(Problem requirements) Find the word "parts" in the listing; pull out each line holding it.

◇ ◇ ◇

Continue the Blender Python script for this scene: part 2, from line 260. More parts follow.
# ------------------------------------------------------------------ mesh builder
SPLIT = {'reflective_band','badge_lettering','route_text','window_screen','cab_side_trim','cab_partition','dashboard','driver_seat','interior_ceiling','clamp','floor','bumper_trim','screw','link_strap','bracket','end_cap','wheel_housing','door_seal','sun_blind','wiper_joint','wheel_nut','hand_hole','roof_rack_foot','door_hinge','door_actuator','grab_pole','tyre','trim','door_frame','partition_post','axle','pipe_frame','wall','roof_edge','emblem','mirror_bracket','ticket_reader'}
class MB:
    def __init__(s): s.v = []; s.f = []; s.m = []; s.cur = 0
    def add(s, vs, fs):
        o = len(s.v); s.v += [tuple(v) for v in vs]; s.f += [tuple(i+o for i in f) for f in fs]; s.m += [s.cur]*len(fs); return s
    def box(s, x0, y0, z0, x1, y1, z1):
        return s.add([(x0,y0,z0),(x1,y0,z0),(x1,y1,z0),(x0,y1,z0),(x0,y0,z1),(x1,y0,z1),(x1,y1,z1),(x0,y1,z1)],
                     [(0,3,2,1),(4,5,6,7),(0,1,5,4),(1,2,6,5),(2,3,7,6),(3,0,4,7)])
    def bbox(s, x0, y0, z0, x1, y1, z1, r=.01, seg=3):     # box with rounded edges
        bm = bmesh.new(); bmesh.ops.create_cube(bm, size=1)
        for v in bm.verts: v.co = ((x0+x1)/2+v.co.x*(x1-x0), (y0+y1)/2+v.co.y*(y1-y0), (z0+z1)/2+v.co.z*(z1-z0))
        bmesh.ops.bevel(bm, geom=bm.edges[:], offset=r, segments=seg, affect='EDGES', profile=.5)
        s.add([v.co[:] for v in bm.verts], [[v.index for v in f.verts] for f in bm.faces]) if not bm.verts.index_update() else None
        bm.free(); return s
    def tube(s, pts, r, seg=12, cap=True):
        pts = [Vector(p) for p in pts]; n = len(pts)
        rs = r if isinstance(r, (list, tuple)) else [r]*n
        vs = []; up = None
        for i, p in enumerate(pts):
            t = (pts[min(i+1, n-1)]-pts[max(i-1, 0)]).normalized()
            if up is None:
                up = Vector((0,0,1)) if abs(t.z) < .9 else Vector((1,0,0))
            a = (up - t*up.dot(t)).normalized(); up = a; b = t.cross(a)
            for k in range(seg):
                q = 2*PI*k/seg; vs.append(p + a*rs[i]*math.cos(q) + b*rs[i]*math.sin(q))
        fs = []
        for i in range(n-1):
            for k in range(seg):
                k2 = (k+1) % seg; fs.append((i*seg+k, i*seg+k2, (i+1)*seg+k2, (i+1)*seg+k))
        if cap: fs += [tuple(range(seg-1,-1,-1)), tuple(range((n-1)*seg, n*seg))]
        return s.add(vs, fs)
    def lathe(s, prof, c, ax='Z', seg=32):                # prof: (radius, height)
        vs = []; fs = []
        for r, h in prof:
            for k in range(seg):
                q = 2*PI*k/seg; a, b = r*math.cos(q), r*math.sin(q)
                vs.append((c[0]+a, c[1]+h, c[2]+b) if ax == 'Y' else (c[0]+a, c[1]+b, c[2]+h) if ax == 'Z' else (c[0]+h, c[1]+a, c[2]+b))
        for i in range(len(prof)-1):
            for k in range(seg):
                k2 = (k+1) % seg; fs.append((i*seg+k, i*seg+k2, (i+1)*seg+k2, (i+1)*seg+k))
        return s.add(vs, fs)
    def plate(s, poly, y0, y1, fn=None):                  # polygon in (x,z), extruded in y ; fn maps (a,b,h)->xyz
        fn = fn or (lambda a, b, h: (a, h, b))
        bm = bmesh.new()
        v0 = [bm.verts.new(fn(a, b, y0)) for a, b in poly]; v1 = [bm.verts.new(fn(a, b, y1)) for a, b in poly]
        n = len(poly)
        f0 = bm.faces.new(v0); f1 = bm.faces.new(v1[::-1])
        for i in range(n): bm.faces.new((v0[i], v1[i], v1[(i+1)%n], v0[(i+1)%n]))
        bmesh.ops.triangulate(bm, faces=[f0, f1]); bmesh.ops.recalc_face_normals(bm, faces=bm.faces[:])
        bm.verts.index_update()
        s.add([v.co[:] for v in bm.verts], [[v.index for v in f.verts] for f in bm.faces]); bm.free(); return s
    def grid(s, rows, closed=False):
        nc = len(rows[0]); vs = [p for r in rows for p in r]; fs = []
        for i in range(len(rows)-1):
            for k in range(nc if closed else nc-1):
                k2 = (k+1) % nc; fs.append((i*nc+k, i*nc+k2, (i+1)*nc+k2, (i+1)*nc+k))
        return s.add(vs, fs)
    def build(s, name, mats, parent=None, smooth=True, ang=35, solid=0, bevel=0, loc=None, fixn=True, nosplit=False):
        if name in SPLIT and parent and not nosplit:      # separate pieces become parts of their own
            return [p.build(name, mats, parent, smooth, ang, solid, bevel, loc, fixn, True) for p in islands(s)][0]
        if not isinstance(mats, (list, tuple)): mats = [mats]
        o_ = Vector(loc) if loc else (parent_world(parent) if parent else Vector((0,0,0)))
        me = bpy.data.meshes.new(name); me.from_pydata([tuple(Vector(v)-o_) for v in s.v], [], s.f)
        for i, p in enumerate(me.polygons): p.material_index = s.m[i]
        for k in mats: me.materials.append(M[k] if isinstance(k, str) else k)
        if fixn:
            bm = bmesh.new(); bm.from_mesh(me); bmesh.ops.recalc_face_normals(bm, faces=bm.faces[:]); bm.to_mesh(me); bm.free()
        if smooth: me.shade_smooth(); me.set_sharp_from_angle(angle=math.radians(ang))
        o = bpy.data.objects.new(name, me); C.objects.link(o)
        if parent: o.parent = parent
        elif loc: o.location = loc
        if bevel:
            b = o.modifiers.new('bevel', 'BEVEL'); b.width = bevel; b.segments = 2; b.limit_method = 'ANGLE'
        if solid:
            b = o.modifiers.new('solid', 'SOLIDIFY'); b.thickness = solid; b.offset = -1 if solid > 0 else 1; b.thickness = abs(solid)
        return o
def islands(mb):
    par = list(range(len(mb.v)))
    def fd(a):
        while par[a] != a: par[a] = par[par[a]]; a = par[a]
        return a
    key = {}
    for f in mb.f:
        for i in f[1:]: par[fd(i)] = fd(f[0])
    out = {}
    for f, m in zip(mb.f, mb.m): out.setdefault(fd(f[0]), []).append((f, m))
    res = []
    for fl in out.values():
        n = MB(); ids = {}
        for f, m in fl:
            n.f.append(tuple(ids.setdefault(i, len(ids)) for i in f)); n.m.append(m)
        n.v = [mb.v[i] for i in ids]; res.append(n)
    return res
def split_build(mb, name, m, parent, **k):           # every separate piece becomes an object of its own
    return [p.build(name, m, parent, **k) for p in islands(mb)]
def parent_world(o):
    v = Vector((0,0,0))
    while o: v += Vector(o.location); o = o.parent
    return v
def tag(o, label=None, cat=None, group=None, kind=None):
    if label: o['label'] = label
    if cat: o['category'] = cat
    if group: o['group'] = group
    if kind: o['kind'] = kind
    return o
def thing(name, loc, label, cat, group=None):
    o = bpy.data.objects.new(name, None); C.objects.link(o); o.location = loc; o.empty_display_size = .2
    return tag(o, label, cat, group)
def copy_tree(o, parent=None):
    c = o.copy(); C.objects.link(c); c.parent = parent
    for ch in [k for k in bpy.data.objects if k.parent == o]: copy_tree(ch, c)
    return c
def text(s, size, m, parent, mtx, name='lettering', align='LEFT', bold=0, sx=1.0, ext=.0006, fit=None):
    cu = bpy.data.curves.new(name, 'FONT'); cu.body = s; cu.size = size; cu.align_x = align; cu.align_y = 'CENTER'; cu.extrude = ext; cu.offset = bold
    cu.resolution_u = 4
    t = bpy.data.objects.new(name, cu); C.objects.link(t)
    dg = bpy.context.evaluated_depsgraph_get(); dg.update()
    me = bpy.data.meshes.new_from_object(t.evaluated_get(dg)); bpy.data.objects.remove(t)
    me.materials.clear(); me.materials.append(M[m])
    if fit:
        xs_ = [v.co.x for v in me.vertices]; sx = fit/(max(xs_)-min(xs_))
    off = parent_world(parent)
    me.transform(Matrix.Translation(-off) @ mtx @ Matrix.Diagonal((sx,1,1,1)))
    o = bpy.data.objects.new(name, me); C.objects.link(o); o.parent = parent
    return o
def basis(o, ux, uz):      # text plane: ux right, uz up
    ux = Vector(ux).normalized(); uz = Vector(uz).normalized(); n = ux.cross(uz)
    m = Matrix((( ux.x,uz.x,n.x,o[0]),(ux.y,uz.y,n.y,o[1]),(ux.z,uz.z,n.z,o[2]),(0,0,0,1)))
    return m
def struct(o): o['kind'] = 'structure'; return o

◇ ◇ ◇

(Exercise result)
Continue the Blender Python script for this scene: part 2, from line 260. More parts follow.
        if name in SPLIT and parent and not nosplit:      # separate pieces become parts of their own